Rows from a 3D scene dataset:
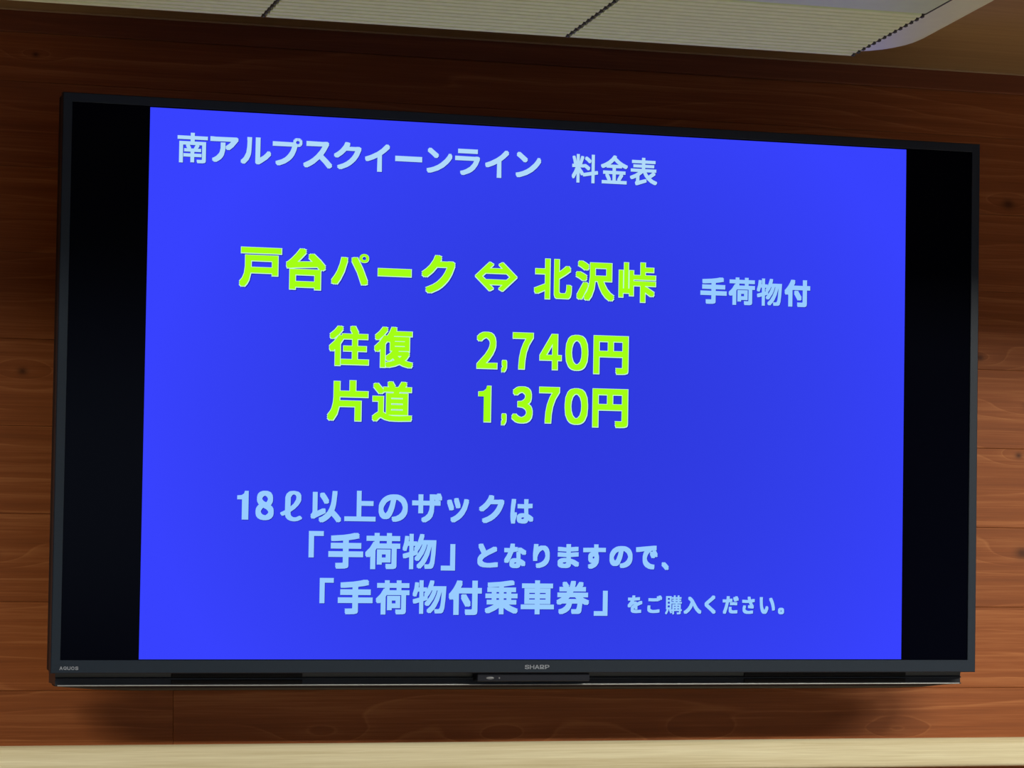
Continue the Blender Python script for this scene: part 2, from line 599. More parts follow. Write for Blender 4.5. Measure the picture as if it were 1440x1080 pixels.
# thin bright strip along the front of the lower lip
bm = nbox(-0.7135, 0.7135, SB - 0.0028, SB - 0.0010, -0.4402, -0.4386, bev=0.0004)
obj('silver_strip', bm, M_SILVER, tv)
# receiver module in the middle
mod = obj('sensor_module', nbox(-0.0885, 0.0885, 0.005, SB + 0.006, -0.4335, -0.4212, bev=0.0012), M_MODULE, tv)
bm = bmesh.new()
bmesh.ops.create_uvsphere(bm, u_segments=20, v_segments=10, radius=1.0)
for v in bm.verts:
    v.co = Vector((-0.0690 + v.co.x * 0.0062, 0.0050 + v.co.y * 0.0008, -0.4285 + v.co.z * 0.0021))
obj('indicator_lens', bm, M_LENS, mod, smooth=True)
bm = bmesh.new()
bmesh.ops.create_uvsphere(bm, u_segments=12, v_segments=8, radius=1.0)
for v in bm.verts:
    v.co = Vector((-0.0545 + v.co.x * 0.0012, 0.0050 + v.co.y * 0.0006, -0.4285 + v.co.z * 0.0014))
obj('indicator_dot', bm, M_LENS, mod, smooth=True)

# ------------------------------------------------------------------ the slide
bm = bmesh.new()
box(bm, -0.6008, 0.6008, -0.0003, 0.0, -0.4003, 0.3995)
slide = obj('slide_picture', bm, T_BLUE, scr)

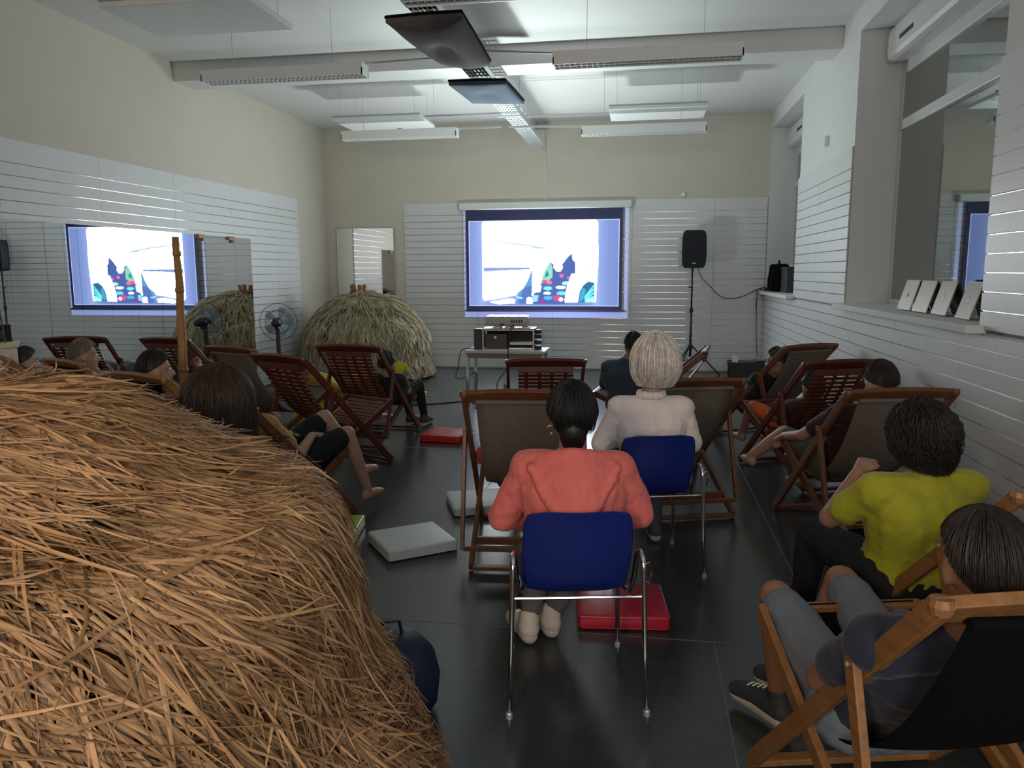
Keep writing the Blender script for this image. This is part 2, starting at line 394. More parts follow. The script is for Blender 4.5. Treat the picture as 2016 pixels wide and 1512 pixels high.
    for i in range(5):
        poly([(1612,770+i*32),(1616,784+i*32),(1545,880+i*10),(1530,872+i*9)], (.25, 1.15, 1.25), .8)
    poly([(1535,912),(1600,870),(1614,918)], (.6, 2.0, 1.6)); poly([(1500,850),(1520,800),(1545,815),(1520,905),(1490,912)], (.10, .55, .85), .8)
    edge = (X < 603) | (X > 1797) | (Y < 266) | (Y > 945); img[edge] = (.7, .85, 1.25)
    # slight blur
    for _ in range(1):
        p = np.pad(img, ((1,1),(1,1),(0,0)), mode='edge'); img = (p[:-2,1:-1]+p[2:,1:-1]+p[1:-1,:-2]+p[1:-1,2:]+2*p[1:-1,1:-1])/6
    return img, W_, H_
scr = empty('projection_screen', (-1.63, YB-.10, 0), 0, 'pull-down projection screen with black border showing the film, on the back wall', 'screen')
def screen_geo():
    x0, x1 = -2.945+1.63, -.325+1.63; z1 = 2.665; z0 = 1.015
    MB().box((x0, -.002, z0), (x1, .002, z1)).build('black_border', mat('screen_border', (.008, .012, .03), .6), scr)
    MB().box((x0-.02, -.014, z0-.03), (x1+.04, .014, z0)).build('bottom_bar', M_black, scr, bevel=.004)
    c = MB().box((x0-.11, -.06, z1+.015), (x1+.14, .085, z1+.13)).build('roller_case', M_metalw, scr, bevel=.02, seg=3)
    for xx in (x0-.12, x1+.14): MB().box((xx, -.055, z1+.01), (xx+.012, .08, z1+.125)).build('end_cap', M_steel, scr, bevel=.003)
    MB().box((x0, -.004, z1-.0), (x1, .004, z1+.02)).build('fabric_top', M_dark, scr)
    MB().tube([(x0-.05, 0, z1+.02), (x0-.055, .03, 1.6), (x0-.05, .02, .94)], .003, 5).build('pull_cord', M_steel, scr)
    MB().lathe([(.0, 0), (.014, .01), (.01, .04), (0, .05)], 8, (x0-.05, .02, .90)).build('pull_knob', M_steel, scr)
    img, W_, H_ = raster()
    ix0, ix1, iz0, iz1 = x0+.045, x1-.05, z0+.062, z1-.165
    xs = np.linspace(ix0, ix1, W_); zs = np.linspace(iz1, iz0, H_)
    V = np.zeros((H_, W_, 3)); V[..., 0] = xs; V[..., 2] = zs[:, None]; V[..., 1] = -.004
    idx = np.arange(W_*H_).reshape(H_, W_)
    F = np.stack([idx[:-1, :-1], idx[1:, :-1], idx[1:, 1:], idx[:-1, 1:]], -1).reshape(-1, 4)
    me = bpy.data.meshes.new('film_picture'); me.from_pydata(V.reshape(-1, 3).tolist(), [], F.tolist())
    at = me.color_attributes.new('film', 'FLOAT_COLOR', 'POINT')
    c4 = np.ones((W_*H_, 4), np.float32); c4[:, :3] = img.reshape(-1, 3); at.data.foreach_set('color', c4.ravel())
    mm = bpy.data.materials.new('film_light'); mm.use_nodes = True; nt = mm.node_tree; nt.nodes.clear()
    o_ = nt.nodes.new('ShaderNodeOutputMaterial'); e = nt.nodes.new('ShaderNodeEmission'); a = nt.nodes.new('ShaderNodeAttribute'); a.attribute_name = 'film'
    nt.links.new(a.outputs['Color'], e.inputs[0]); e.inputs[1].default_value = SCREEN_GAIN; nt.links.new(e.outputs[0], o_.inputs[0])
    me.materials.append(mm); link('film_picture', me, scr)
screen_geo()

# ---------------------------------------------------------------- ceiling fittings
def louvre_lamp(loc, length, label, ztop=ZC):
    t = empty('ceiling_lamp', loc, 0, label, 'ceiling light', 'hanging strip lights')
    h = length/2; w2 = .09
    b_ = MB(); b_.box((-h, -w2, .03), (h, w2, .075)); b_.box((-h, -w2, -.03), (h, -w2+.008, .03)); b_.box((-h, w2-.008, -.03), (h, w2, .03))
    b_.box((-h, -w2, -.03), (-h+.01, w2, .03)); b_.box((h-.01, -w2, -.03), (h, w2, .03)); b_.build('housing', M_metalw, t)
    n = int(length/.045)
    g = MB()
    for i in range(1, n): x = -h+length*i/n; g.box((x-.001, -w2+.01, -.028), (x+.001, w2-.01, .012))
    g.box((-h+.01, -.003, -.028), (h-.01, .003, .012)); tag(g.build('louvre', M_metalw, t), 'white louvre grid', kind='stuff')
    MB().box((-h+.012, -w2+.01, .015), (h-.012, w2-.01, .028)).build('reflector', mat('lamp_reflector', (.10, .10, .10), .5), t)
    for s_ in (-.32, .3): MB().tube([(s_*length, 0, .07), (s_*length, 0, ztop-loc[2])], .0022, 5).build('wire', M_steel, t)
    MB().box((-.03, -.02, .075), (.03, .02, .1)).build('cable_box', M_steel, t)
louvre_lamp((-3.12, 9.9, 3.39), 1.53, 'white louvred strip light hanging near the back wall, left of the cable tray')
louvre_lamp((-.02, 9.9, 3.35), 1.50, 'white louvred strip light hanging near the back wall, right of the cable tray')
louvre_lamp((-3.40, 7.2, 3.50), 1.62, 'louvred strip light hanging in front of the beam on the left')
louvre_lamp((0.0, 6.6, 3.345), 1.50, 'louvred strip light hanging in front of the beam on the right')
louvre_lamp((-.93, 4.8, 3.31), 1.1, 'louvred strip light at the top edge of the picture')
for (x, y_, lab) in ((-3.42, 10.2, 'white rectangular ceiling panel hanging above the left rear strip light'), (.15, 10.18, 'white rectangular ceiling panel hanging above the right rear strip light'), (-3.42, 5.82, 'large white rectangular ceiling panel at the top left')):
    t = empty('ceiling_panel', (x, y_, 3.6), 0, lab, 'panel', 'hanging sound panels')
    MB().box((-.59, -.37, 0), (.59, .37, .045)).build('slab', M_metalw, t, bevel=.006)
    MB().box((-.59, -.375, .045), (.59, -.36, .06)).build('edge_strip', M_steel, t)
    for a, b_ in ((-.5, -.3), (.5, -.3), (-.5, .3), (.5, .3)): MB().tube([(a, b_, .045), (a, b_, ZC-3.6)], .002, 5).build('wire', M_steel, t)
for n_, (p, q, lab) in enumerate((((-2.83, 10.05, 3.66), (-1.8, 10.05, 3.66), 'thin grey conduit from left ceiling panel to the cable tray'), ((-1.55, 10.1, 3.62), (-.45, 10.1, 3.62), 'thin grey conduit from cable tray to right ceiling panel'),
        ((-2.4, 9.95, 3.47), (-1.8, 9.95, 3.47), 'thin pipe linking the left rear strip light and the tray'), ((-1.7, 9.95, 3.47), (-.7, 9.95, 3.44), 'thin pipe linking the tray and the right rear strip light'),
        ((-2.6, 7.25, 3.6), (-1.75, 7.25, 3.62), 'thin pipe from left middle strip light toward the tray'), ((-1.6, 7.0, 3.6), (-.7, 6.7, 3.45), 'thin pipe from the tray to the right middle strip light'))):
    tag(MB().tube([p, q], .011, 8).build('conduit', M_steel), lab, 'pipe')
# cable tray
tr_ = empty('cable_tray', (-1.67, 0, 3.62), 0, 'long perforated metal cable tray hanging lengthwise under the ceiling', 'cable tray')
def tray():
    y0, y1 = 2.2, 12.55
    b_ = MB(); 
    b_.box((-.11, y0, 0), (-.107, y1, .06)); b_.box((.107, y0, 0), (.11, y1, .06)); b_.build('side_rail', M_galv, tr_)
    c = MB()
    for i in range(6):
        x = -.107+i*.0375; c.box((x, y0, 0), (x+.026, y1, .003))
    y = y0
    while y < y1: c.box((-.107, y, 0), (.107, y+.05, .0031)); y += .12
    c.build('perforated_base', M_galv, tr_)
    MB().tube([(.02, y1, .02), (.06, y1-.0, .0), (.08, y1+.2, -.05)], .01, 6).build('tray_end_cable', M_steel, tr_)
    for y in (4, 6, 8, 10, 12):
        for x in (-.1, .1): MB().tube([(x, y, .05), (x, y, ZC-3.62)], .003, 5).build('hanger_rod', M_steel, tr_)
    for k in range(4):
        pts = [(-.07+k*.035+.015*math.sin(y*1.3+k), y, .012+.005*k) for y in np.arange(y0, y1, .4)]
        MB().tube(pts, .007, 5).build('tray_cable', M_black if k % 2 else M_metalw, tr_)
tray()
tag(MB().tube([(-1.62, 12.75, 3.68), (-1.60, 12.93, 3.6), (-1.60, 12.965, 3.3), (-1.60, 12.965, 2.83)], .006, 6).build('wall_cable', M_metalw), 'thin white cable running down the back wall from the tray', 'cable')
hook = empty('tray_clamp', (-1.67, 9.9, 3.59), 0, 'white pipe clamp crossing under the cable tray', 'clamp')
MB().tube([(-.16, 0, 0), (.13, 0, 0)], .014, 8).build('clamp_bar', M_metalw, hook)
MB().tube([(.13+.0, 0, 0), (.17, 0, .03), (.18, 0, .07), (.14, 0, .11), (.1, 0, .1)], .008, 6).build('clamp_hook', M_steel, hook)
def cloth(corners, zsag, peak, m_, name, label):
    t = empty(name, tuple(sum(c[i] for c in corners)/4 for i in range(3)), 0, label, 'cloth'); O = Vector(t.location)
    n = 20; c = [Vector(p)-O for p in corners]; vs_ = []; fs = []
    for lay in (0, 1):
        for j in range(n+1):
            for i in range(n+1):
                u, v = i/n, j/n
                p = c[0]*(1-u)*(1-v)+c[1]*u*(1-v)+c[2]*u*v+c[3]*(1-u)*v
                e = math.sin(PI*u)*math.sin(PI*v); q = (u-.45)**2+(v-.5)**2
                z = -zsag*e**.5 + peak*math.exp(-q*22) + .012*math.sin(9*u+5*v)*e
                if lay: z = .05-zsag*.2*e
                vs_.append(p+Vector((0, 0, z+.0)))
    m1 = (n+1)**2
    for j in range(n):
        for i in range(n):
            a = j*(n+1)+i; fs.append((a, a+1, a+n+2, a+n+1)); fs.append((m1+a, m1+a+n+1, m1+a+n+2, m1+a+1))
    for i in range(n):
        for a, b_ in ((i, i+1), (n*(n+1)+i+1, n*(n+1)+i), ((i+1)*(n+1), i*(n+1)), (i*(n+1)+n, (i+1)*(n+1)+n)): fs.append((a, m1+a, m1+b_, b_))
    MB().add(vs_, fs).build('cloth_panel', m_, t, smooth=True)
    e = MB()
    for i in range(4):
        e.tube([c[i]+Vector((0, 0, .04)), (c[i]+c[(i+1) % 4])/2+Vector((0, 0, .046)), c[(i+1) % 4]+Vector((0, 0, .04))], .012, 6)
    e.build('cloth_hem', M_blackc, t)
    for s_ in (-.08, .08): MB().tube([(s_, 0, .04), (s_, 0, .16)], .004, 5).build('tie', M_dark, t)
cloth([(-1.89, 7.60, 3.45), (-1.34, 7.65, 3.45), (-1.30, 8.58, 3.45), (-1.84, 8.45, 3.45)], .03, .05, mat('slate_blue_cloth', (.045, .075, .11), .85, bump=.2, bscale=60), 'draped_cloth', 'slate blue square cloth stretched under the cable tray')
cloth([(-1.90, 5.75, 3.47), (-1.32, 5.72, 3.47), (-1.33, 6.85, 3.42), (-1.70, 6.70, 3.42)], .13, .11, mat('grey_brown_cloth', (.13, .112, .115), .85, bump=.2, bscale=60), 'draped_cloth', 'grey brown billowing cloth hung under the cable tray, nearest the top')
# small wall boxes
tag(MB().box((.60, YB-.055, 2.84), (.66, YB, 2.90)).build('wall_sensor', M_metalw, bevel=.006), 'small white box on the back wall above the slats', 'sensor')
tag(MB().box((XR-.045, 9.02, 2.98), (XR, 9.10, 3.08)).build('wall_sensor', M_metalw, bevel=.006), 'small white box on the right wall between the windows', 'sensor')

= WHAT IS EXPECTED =
Look through the lines above and collect those with the word "parts".

= THE SOLUTION =
Continue the Blender Python script for this scene: part 2, from line 599. More parts follow. Write for Blender 4.5. Measure the picture as if it were 1440x1080 pixels.
Keep writing the Blender script for this image. This is part 2, starting at line 394. More parts follow. The script is for Blender 4.5. Treat the picture as 2016 pixels wide and 1512 pixels high.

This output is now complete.